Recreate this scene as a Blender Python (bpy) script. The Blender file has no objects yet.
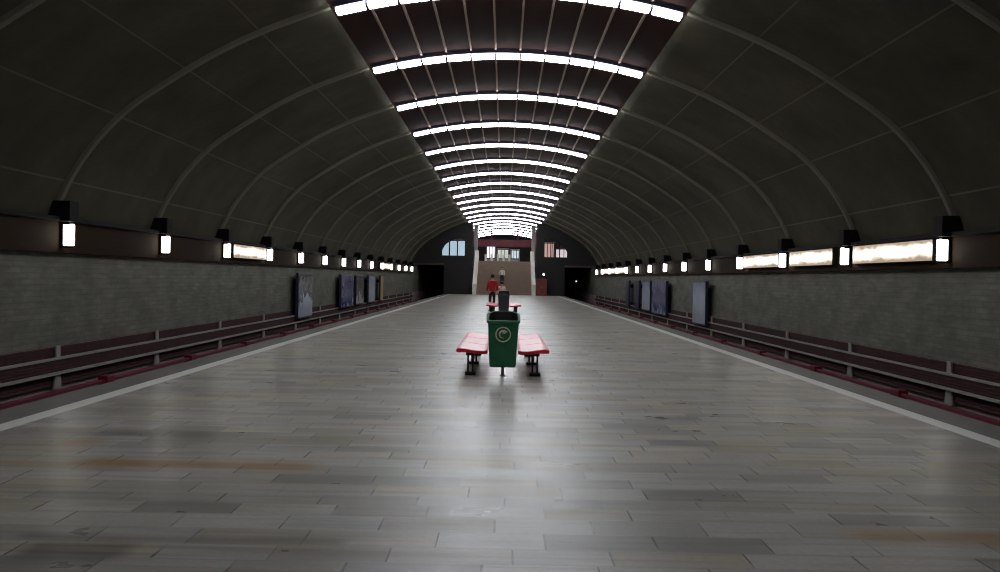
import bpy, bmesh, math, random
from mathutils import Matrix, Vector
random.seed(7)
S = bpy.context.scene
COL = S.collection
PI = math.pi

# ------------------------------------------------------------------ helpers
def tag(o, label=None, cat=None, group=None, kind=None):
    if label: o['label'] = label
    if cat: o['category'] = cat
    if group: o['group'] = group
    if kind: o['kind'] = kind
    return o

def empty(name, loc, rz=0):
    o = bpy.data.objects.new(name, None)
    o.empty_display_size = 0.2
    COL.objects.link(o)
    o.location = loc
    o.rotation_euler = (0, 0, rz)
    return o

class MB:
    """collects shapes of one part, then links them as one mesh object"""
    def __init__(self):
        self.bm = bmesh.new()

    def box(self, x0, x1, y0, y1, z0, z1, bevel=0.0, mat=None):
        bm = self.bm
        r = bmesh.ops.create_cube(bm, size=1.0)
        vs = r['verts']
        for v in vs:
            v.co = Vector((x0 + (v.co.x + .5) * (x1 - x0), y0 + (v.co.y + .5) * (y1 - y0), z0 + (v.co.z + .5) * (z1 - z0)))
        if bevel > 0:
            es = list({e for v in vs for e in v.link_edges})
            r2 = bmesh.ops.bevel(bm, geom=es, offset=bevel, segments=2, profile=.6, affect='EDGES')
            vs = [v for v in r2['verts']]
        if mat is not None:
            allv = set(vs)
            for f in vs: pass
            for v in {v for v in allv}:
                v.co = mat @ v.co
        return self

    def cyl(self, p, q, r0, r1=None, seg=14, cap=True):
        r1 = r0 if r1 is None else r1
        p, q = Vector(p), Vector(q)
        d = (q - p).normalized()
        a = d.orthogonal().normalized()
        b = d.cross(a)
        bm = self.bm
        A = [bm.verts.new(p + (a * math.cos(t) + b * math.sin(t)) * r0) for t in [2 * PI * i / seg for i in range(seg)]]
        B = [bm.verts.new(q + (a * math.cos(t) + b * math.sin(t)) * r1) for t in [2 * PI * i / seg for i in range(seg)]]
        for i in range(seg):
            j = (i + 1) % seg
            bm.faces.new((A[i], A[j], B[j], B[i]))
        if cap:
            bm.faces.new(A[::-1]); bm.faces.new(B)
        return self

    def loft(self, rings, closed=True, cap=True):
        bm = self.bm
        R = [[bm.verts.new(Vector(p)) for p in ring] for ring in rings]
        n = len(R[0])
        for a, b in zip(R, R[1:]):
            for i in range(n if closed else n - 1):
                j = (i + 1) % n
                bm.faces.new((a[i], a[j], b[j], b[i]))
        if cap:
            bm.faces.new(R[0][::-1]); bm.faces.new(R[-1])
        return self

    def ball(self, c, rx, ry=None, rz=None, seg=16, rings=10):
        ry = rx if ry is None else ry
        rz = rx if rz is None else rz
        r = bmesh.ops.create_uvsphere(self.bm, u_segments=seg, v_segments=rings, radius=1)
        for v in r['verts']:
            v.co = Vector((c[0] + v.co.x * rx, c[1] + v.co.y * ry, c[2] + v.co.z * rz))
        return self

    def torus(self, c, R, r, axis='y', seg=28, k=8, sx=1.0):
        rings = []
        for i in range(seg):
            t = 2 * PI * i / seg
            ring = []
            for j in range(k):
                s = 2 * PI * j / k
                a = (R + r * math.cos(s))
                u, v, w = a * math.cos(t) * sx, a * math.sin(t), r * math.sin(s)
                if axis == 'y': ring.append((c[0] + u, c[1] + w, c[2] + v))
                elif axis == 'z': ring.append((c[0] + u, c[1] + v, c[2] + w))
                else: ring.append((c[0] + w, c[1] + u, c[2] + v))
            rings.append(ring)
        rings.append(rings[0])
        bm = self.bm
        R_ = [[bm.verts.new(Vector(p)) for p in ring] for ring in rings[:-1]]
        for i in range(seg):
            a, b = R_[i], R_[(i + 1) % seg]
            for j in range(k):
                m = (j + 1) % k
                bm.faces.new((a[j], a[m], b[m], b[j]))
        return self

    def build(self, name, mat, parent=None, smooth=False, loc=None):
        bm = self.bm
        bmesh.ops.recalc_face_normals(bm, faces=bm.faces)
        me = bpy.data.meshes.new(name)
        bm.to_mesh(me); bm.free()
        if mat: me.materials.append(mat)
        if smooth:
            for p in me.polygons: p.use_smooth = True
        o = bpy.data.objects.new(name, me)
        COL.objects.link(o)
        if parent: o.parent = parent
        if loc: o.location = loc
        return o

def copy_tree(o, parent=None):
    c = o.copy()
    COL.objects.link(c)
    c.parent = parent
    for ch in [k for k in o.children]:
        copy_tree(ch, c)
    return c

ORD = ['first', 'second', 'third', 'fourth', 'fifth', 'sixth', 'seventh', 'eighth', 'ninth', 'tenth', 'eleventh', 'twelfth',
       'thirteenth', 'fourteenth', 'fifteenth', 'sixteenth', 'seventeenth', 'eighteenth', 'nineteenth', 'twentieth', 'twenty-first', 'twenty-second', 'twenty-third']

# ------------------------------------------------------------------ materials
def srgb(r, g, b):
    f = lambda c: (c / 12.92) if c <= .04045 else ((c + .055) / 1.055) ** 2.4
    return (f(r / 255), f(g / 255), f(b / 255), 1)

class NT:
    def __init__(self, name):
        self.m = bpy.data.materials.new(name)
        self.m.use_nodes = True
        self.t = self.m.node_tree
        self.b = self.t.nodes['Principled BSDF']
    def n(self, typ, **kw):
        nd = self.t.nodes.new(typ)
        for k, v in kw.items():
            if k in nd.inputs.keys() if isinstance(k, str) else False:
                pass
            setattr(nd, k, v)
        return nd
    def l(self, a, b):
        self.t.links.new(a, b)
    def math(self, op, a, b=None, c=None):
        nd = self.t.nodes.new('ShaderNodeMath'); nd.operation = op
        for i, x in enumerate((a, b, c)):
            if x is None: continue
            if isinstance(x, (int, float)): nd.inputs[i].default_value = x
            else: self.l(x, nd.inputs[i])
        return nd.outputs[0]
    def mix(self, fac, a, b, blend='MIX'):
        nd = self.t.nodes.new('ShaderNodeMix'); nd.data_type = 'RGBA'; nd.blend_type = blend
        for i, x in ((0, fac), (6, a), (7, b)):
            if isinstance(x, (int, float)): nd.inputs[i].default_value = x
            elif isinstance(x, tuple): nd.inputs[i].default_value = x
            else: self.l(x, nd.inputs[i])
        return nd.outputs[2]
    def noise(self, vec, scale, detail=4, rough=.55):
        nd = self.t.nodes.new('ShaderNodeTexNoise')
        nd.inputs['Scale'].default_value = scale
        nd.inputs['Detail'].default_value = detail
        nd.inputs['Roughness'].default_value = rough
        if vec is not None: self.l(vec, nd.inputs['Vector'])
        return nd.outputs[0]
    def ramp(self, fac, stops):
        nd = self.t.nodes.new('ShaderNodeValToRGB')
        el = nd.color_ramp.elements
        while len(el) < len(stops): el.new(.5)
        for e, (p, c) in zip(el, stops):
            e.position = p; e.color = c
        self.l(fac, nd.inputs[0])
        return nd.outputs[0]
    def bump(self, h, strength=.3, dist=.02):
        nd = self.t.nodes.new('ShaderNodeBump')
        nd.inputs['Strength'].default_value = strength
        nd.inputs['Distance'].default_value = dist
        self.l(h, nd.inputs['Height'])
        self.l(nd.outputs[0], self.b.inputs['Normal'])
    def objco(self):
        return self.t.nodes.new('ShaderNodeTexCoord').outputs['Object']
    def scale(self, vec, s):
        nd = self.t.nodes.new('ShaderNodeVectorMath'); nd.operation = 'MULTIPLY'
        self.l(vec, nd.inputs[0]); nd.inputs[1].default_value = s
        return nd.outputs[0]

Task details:
The pictures should not be reproduced; quote all of the other material exactly.

Solution for this exercise:
Recreate this scene as a Blender Python (bpy) script. The Blender file has no objects yet.
import bpy, bmesh, math, random
from mathutils import Matrix, Vector
random.seed(7)
S = bpy.context.scene
COL = S.collection
PI = math.pi

# ------------------------------------------------------------------ helpers
def tag(o, label=None, cat=None, group=None, kind=None):
    if label: o['label'] = label
    if cat: o['category'] = cat
    if group: o['group'] = group
    if kind: o['kind'] = kind
    return o

def empty(name, loc, rz=0):
    o = bpy.data.objects.new(name, None)
    o.empty_display_size = 0.2
    COL.objects.link(o)
    o.location = loc
    o.rotation_euler = (0, 0, rz)
    return o

class MB:
    """collects shapes of one part, then links them as one mesh object"""
    def __init__(self):
        self.bm = bmesh.new()

    def box(self, x0, x1, y0, y1, z0, z1, bevel=0.0, mat=None):
        bm = self.bm
        r = bmesh.ops.create_cube(bm, size=1.0)
        vs = r['verts']
        for v in vs:
            v.co = Vector((x0 + (v.co.x + .5) * (x1 - x0), y0 + (v.co.y + .5) * (y1 - y0), z0 + (v.co.z + .5) * (z1 - z0)))
        if bevel > 0:
            es = list({e for v in vs for e in v.link_edges})
            r2 = bmesh.ops.bevel(bm, geom=es, offset=bevel, segments=2, profile=.6, affect='EDGES')
            vs = [v for v in r2['verts']]
        if mat is not None:
            allv = set(vs)
            for f in vs: pass
            for v in {v for v in allv}:
                v.co = mat @ v.co
        return self

    def cyl(self, p, q, r0, r1=None, seg=14, cap=True):
        r1 = r0 if r1 is None else r1
        p, q = Vector(p), Vector(q)
        d = (q - p).normalized()
        a = d.orthogonal().normalized()
        b = d.cross(a)
        bm = self.bm
        A = [bm.verts.new(p + (a * math.cos(t) + b * math.sin(t)) * r0) for t in [2 * PI * i / seg for i in range(seg)]]
        B = [bm.verts.new(q + (a * math.cos(t) + b * math.sin(t)) * r1) for t in [2 * PI * i / seg for i in range(seg)]]
        for i in range(seg):
            j = (i + 1) % seg
            bm.faces.new((A[i], A[j], B[j], B[i]))
        if cap:
            bm.faces.new(A[::-1]); bm.faces.new(B)
        return self

    def loft(self, rings, closed=True, cap=True):
        bm = self.bm
        R = [[bm.verts.new(Vector(p)) for p in ring] for ring in rings]
        n = len(R[0])
        for a, b in zip(R, R[1:]):
            for i in range(n if closed else n - 1):
                j = (i + 1) % n
                bm.faces.new((a[i], a[j], b[j], b[i]))
        if cap:
            bm.faces.new(R[0][::-1]); bm.faces.new(R[-1])
        return self

    def ball(self, c, rx, ry=None, rz=None, seg=16, rings=10):
        ry = rx if ry is None else ry
        rz = rx if rz is None else rz
        r = bmesh.ops.create_uvsphere(self.bm, u_segments=seg, v_segments=rings, radius=1)
        for v in r['verts']:
            v.co = Vector((c[0] + v.co.x * rx, c[1] + v.co.y * ry, c[2] + v.co.z * rz))
        return self

    def torus(self, c, R, r, axis='y', seg=28, k=8, sx=1.0):
        rings = []
        for i in range(seg):
            t = 2 * PI * i / seg
            ring = []
            for j in range(k):
                s = 2 * PI * j / k
                a = (R + r * math.cos(s))
                u, v, w = a * math.cos(t) * sx, a * math.sin(t), r * math.sin(s)
                if axis == 'y': ring.append((c[0] + u, c[1] + w, c[2] + v))
                elif axis == 'z': ring.append((c[0] + u, c[1] + v, c[2] + w))
                else: ring.append((c[0] + w, c[1] + u, c[2] + v))
            rings.append(ring)
        rings.append(rings[0])
        bm = self.bm
        R_ = [[bm.verts.new(Vector(p)) for p in ring] for ring in rings[:-1]]
        for i in range(seg):
            a, b = R_[i], R_[(i + 1) % seg]
            for j in range(k):
                m = (j + 1) % k
                bm.faces.new((a[j], a[m], b[m], b[j]))
        return self

    def build(self, name, mat, parent=None, smooth=False, loc=None):
        bm = self.bm
        bmesh.ops.recalc_face_normals(bm, faces=bm.faces)
        me = bpy.data.meshes.new(name)
        bm.to_mesh(me); bm.free()
        if mat: me.materials.append(mat)
        if smooth:
            for p in me.polygons: p.use_smooth = True
        o = bpy.data.objects.new(name, me)
        COL.objects.link(o)
        if parent: o.parent = parent
        if loc: o.location = loc
        return o

def copy_tree(o, parent=None):
    c = o.copy()
    COL.objects.link(c)
    c.parent = parent
    for ch in [k for k in o.children]:
        copy_tree(ch, c)
    return c

ORD = ['first', 'second', 'third', 'fourth', 'fifth', 'sixth', 'seventh', 'eighth', 'ninth', 'tenth', 'eleventh', 'twelfth',
       'thirteenth', 'fourteenth', 'fifteenth', 'sixteenth', 'seventeenth', 'eighteenth', 'nineteenth', 'twentieth', 'twenty-first', 'twenty-second', 'twenty-third']

# ------------------------------------------------------------------ materials
def srgb(r, g, b):
    f = lambda c: (c / 12.92) if c <= .04045 else ((c + .055) / 1.055) ** 2.4
    return (f(r / 255), f(g / 255), f(b / 255), 1)

class NT:
    def __init__(self, name):
        self.m = bpy.data.materials.new(name)
        self.m.use_nodes = True
        self.t = self.m.node_tree
        self.b = self.t.nodes['Principled BSDF']
    def n(self, typ, **kw):
        nd = self.t.nodes.new(typ)
        for k, v in kw.items():
            if k in nd.inputs.keys() if isinstance(k, str) else False:
                pass
            setattr(nd, k, v)
        return nd
    def l(self, a, b):
        self.t.links.new(a, b)
    def math(self, op, a, b=None, c=None):
        nd = self.t.nodes.new('ShaderNodeMath'); nd.operation = op
        for i, x in enumerate((a, b, c)):
            if x is None: continue
            if isinstance(x, (int, float)): nd.inputs[i].default_value = x
            else: self.l(x, nd.inputs[i])
        return nd.outputs[0]
    def mix(self, fac, a, b, blend='MIX'):
        nd = self.t.nodes.new('ShaderNodeMix'); nd.data_type = 'RGBA'; nd.blend_type = blend
        for i, x in ((0, fac), (6, a), (7, b)):
            if isinstance(x, (int, float)): nd.inputs[i].default_value = x
            elif isinstance(x, tuple): nd.inputs[i].default_value = x
            else: self.l(x, nd.inputs[i])
        return nd.outputs[2]
    def noise(self, vec, scale, detail=4, rough=.55):
        nd = self.t.nodes.new('ShaderNodeTexNoise')
        nd.inputs['Scale'].default_value = scale
        nd.inputs['Detail'].default_value = detail
        nd.inputs['Roughness'].default_value = rough
        if vec is not None: self.l(vec, nd.inputs['Vector'])
        return nd.outputs[0]
    def ramp(self, fac, stops):
        nd = self.t.nodes.new('ShaderNodeValToRGB')
        el = nd.color_ramp.elements
        while len(el) < len(stops): el.new(.5)
        for e, (p, c) in zip(el, stops):
            e.position = p; e.color = c
        self.l(fac, nd.inputs[0])
        return nd.outputs[0]
    def bump(self, h, strength=.3, dist=.02):
        nd = self.t.nodes.new('ShaderNodeBump')
        nd.inputs['Strength'].default_value = strength
        nd.inputs['Distance'].default_value = dist
        self.l(h, nd.inputs['Height'])
        self.l(nd.outputs[0], self.b.inputs['Normal'])
    def objco(self):
        return self.t.nodes.new('ShaderNodeTexCoord').outputs['Object']
    def scale(self, vec, s):
        nd = self.t.nodes.new('ShaderNodeVectorMath'); nd.operation = 'MULTIPLY'
        self.l(vec, nd.inputs[0]); nd.inputs[1].default_value = s
        return nd.outputs[0]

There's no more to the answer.